Voilà qui permet d’illustrer différents aspects du changement, à commencer par son caractère souvent souhaitable, voire nécessaire – sans changement, pas d’innovation ni de progrès –, mais surtout inévitable:

"Comme on ne se baigne jamais deux fois dans le même fleuve, on ne se baigne jamais deux fois dans le même business", observe Luc de Brabandere.

Ainsi les algorithmes, auxquels il vient de consacrer un livre ("Petite Philosophie des algorithmes sournois", éd. Eyrolles), sont en train de modifier profondément nos sociétés à travers les réseaux sociaux, l’intelligence artificielle, etc. Même si nous n’en avons pas envie (ne parle-t-on pas de "résistance au changement"?), le changement se produit.

Pour Luc de Brabandere, la question n’est donc pas de savoir s’il faut changer ou non. "Elle est de savoir si on veut conduire le changement ou le subir."

"Il y a deux types de changement", ajoute-t-il. "On peut changer les choses et changer la perception qu’on a des choses. La ‘révolution’ copernicienne n’a eu aucun impact sur le système solaire, mais Copernic nous a appris à le regarder autrement. Le changement de la perception est nécessairement une rupture. Le changement de la réalité, en revanche, est parfois très lent, voire invisible à l’œil nu : on ne voit pas que les cheveux poussent, mais on voit qu’ils ont poussé."

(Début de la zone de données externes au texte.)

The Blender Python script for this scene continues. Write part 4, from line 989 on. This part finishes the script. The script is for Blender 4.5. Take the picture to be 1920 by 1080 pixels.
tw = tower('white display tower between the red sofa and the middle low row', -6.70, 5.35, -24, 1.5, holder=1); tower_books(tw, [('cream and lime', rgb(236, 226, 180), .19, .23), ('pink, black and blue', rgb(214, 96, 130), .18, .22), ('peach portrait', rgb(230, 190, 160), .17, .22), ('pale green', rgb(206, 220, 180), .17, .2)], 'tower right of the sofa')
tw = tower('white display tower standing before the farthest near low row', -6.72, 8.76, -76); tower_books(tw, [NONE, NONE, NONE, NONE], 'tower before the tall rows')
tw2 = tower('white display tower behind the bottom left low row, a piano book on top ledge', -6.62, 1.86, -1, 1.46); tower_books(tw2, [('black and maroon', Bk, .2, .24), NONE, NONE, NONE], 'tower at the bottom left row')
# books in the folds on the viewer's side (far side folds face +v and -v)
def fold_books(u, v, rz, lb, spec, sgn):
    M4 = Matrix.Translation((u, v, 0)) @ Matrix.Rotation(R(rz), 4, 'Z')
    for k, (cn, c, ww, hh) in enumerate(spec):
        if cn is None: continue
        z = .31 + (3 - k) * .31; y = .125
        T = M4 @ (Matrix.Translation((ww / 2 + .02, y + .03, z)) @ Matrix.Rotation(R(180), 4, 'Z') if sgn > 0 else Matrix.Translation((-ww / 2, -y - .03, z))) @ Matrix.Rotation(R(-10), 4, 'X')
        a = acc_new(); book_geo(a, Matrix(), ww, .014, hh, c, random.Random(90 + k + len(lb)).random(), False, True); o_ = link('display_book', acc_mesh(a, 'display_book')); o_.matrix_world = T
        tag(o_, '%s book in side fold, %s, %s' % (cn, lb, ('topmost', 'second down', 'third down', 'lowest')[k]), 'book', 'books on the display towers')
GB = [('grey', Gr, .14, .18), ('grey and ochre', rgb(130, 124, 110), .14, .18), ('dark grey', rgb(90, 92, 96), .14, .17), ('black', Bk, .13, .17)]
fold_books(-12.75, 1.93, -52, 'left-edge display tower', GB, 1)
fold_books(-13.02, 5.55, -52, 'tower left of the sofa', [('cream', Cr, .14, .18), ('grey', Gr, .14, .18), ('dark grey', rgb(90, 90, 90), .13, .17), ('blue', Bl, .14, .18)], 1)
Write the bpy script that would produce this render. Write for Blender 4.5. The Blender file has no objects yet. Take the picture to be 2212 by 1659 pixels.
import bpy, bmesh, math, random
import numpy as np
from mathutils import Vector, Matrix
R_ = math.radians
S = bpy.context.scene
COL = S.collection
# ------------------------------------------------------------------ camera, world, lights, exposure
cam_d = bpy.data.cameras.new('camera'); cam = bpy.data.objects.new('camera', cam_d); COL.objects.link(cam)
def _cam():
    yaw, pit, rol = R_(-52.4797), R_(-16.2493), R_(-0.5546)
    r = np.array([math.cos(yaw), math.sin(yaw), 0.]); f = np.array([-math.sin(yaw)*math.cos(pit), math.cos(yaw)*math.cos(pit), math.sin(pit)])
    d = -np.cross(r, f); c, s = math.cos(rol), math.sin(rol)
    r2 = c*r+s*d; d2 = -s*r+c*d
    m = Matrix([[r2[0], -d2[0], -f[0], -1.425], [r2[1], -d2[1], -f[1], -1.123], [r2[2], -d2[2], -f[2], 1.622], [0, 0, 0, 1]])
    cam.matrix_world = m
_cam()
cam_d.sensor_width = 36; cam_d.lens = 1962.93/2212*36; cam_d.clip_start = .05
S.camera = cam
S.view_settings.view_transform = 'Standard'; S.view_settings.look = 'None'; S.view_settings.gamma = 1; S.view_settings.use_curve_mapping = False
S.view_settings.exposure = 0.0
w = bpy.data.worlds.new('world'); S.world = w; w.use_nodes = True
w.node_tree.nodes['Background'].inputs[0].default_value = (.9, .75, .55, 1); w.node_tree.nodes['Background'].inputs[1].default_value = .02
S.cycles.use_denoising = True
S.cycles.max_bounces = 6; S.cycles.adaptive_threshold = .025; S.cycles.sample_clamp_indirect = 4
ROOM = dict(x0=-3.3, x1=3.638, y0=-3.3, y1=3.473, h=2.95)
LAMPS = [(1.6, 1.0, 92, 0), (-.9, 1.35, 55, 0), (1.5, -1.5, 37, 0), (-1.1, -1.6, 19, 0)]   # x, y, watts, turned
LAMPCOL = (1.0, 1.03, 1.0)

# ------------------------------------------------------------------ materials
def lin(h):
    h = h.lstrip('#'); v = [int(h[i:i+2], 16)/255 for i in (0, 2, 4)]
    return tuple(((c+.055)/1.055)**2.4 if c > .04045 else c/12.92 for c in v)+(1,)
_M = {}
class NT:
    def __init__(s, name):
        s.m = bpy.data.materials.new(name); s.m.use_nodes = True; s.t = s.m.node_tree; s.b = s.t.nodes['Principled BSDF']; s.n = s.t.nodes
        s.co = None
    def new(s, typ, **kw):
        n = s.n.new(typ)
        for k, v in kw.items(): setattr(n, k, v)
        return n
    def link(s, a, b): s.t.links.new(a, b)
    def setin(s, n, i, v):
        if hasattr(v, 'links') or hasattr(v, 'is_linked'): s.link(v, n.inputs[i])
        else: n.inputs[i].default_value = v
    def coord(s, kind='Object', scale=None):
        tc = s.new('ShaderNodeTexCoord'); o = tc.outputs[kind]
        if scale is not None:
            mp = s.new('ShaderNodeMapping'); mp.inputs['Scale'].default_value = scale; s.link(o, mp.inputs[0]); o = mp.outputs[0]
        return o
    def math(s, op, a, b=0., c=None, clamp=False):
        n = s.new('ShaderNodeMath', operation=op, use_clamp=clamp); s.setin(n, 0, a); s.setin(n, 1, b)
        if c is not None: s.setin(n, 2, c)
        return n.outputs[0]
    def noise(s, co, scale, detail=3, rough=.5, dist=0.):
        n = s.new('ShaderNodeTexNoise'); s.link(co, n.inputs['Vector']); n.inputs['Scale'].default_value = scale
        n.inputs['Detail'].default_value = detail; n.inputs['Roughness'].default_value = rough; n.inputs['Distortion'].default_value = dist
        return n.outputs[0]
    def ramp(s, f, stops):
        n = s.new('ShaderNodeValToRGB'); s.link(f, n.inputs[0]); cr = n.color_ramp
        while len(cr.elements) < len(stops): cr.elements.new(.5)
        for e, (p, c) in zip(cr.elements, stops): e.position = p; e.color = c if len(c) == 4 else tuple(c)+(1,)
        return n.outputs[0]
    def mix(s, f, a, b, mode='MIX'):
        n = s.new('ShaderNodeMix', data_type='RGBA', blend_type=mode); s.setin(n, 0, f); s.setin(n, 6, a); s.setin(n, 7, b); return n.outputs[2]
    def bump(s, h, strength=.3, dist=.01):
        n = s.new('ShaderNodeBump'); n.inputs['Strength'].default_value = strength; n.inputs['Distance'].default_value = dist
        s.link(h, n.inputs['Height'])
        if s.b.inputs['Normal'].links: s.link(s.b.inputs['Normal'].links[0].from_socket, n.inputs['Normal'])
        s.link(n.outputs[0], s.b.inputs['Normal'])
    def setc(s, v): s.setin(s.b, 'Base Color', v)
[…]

"En outre, pour changer vraiment il faut changer deux fois : quelqu’un qui est toujours en retard ne deviendra ponctuel que s’il change à la fois son organisation et ce qu’il pense de l’exactitude. Diminuer le nombre de ses réunions ne suffira pas, si cela ne s’accompagne pas, par exemple, du plaisir d’être à l’heure. Autre exemple : la fusion des entreprises A et B ne sera une réussite que si elle entraîne un changement de la réalité – un seul bilan comptable, une seule informatique, etc. – et qu’en même temps, l’ensemble des personnes concernées partagent une même vision stratégique. L’entreprise C n’existera pas tant qu’on parlera d’ex-A ou d’ex-B ! Seul un changement de perception rend le changement de réalité irréversible."